* _TASK PROMPT_
Output the lines below exactly, please, from the first line until the line with "return CW +", counting both.

* _GIVEN ENTRIES_
......

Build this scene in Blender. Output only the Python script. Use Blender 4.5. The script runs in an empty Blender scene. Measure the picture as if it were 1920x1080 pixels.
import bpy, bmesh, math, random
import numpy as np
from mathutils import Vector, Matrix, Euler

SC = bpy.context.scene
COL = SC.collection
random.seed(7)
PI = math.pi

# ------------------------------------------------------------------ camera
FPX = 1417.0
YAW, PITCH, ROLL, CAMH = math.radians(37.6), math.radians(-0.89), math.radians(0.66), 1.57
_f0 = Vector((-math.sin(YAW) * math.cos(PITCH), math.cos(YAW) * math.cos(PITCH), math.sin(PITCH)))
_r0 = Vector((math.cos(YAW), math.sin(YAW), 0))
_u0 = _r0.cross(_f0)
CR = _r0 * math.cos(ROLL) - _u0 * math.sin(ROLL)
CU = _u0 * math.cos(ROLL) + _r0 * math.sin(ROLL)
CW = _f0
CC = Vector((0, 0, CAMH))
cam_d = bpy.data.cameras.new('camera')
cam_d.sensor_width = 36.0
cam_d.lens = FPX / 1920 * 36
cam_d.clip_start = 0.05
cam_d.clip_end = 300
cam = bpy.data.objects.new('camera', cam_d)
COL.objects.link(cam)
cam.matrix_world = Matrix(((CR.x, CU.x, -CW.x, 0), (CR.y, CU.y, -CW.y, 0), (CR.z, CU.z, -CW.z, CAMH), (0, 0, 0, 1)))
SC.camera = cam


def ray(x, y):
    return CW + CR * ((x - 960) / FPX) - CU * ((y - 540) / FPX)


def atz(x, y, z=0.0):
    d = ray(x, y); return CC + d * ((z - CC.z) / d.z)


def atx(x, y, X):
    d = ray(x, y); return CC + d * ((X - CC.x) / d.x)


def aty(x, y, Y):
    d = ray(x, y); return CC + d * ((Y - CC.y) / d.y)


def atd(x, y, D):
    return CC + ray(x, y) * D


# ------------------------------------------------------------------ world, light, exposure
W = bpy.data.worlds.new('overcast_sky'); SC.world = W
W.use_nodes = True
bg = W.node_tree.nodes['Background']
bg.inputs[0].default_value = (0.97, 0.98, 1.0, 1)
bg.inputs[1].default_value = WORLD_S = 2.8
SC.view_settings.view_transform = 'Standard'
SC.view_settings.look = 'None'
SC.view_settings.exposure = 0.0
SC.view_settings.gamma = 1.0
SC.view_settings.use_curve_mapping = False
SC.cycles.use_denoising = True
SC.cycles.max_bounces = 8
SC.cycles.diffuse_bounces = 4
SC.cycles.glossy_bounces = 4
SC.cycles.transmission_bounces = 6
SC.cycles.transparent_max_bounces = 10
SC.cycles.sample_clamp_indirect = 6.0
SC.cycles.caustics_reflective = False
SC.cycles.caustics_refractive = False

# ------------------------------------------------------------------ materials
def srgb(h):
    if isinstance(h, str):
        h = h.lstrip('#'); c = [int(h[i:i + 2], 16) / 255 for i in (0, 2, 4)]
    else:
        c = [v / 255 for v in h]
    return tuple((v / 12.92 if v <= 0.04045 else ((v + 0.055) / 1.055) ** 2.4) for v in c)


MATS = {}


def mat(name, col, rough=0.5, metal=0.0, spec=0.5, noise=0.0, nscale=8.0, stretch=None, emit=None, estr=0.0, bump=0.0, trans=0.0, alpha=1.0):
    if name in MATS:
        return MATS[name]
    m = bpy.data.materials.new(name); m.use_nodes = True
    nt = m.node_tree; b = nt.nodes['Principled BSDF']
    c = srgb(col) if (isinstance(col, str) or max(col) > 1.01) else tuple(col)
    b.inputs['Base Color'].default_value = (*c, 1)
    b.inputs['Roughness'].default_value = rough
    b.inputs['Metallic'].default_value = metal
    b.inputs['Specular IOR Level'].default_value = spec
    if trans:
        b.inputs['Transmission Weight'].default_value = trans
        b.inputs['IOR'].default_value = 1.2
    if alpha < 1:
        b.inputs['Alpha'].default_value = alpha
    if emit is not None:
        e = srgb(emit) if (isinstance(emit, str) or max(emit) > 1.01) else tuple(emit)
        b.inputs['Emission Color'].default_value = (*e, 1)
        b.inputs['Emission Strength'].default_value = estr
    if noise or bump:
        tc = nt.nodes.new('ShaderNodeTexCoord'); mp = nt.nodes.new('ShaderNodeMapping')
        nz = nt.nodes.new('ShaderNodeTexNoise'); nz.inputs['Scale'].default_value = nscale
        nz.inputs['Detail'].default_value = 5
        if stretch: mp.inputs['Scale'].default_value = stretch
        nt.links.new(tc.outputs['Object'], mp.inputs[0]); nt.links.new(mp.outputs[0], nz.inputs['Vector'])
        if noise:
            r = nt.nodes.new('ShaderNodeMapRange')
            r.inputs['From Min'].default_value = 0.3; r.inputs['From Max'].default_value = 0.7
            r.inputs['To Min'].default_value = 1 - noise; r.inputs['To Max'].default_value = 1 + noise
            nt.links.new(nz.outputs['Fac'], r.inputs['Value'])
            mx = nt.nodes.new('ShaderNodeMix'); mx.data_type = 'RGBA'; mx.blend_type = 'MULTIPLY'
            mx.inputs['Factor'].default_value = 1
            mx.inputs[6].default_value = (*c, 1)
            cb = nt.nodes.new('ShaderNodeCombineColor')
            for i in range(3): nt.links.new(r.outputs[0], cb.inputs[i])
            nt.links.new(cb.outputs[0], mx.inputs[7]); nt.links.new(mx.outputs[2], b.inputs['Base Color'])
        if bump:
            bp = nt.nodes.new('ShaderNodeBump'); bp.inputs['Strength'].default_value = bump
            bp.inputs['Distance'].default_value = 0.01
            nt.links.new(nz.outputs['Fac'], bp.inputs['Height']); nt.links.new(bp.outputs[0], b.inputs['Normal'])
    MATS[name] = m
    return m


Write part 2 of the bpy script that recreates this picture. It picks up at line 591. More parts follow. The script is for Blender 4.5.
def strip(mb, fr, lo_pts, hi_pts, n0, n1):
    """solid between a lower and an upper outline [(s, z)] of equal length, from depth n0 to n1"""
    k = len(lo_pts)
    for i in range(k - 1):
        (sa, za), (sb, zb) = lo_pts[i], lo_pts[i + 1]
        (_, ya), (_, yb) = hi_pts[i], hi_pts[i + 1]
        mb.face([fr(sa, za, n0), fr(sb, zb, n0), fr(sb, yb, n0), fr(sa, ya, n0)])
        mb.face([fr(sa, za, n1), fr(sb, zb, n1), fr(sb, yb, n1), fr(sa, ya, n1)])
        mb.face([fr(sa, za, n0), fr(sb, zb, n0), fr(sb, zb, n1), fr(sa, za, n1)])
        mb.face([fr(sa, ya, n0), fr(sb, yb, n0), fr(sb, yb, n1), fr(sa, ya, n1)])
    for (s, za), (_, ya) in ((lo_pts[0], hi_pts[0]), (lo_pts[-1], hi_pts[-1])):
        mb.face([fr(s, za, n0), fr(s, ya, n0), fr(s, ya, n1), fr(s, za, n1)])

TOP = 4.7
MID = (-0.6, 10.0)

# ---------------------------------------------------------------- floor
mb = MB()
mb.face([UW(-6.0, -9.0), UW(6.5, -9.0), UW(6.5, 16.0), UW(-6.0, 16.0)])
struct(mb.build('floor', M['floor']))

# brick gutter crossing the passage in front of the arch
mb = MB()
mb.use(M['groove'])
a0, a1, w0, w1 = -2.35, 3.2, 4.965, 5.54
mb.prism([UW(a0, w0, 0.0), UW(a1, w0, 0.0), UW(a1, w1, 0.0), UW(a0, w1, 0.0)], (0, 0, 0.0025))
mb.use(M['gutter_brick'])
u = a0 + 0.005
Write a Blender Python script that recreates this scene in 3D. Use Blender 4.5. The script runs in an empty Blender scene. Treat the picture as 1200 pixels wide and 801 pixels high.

......

* _RESULT OF THIS TASK_
Build this scene in Blender. Output only the Python script. Use Blender 4.5. The script runs in an empty Blender scene. Measure the picture as if it were 1920x1080 pixels.
import bpy, bmesh, math, random
import numpy as np
from mathutils import Vector, Matrix, Euler

SC = bpy.context.scene
COL = SC.collection
random.seed(7)
PI = math.pi

# ------------------------------------------------------------------ camera
FPX = 1417.0
YAW, PITCH, ROLL, CAMH = math.radians(37.6), math.radians(-0.89), math.radians(0.66), 1.57
_f0 = Vector((-math.sin(YAW) * math.cos(PITCH), math.cos(YAW) * math.cos(PITCH), math.sin(PITCH)))
_r0 = Vector((math.cos(YAW), math.sin(YAW), 0))
_u0 = _r0.cross(_f0)
CR = _r0 * math.cos(ROLL) - _u0 * math.sin(ROLL)
CU = _u0 * math.cos(ROLL) + _r0 * math.sin(ROLL)
CW = _f0
CC = Vector((0, 0, CAMH))
cam_d = bpy.data.cameras.new('camera')
cam_d.sensor_width = 36.0
cam_d.lens = FPX / 1920 * 36
cam_d.clip_start = 0.05
cam_d.clip_end = 300
cam = bpy.data.objects.new('camera', cam_d)
COL.objects.link(cam)
cam.matrix_world = Matrix(((CR.x, CU.x, -CW.x, 0), (CR.y, CU.y, -CW.y, 0), (CR.z, CU.z, -CW.z, CAMH), (0, 0, 0, 1)))
SC.camera = cam


def ray(x, y):
    return CW + CR * ((x - 960) / FPX) - CU * ((y - 540) / FPX)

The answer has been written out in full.